◆ Work required
Search the listing below for the string "scene" and show each line that contains it.

◆ Data provided
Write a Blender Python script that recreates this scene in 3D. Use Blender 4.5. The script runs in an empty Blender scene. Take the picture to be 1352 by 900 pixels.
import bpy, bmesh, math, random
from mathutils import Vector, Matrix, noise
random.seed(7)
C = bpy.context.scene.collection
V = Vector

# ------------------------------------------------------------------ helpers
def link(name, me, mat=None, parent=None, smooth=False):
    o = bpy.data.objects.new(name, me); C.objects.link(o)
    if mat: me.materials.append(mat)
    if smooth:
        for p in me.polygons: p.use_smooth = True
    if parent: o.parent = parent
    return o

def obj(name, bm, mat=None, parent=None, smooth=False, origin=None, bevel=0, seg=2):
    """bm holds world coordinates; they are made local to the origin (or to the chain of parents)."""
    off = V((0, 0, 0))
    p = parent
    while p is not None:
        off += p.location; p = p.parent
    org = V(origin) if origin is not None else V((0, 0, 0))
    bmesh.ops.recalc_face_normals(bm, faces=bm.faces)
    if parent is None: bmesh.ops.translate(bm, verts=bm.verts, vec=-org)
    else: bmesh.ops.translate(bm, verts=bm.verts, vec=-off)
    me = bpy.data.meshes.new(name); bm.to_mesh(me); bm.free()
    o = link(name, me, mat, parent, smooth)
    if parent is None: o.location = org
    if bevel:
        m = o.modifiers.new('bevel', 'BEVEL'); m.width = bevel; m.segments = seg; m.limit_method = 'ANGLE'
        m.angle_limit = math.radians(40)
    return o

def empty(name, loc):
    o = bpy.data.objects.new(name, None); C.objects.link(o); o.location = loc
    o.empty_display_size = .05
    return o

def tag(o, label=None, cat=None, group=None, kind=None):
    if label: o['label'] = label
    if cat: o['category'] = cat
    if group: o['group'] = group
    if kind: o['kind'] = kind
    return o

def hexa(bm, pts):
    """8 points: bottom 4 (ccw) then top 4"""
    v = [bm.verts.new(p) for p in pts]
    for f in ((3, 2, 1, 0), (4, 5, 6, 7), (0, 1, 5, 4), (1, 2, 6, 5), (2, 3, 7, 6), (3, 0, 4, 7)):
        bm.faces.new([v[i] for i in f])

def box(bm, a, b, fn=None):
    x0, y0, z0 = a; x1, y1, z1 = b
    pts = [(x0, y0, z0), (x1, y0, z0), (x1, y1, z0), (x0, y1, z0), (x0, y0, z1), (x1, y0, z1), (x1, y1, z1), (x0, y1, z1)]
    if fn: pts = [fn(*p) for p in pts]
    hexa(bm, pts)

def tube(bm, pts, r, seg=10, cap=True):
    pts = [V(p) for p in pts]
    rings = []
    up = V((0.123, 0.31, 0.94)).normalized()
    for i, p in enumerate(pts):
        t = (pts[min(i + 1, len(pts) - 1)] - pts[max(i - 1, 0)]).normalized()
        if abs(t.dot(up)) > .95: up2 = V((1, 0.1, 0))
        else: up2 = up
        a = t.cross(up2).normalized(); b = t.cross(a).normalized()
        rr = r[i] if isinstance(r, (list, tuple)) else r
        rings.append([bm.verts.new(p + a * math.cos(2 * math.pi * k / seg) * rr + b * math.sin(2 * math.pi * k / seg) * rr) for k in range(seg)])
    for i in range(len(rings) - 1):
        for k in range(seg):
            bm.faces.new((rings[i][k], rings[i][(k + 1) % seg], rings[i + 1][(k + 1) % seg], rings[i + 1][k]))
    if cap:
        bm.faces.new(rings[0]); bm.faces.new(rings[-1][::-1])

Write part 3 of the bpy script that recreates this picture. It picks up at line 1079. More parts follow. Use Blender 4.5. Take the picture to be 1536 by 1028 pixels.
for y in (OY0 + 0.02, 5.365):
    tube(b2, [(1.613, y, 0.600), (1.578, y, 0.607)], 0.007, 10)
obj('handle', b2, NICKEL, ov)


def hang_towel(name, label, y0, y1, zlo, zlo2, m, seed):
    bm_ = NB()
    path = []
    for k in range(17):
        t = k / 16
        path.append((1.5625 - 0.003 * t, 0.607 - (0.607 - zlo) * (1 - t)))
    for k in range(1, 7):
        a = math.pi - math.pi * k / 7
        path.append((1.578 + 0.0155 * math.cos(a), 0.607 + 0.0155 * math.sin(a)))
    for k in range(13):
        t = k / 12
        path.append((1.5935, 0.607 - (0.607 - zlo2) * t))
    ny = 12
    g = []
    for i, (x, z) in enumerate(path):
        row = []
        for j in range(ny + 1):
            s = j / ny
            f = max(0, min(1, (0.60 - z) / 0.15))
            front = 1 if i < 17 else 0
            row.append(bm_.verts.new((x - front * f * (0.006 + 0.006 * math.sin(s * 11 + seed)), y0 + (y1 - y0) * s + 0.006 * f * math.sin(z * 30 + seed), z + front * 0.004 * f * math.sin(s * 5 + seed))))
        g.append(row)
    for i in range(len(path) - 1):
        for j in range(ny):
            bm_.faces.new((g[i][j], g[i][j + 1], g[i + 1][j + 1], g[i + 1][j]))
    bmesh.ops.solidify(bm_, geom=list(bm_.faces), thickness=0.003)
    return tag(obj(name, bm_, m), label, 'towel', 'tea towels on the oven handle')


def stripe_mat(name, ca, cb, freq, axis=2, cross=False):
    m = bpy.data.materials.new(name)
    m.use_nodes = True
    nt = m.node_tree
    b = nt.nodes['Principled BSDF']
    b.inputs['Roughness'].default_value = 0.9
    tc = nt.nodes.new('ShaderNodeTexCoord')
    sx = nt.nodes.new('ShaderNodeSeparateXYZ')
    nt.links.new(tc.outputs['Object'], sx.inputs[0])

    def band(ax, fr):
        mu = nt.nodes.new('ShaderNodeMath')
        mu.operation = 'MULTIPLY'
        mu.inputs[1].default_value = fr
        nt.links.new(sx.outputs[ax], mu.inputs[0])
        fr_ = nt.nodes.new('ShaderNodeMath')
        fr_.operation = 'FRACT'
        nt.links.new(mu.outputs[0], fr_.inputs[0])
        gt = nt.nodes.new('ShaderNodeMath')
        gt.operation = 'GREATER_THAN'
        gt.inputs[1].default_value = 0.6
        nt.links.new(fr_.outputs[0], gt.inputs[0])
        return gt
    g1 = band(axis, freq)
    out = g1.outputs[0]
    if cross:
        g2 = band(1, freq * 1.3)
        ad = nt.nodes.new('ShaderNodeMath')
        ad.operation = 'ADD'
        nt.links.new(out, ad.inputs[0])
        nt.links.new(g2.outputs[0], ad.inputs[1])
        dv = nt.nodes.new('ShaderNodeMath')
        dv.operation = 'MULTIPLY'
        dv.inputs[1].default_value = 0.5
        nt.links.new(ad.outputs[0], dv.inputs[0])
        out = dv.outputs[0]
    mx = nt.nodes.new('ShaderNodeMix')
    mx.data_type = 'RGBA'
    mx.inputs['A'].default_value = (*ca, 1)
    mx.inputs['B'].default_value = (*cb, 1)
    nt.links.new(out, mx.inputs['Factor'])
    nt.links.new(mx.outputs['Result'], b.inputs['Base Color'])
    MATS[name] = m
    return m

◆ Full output
Write a Blender Python script that recreates this scene in 3D. Use Blender 4.5. The script runs in an empty Blender scene. Take the picture to be 1352 by 900 pixels.
C = bpy.context.scene.collection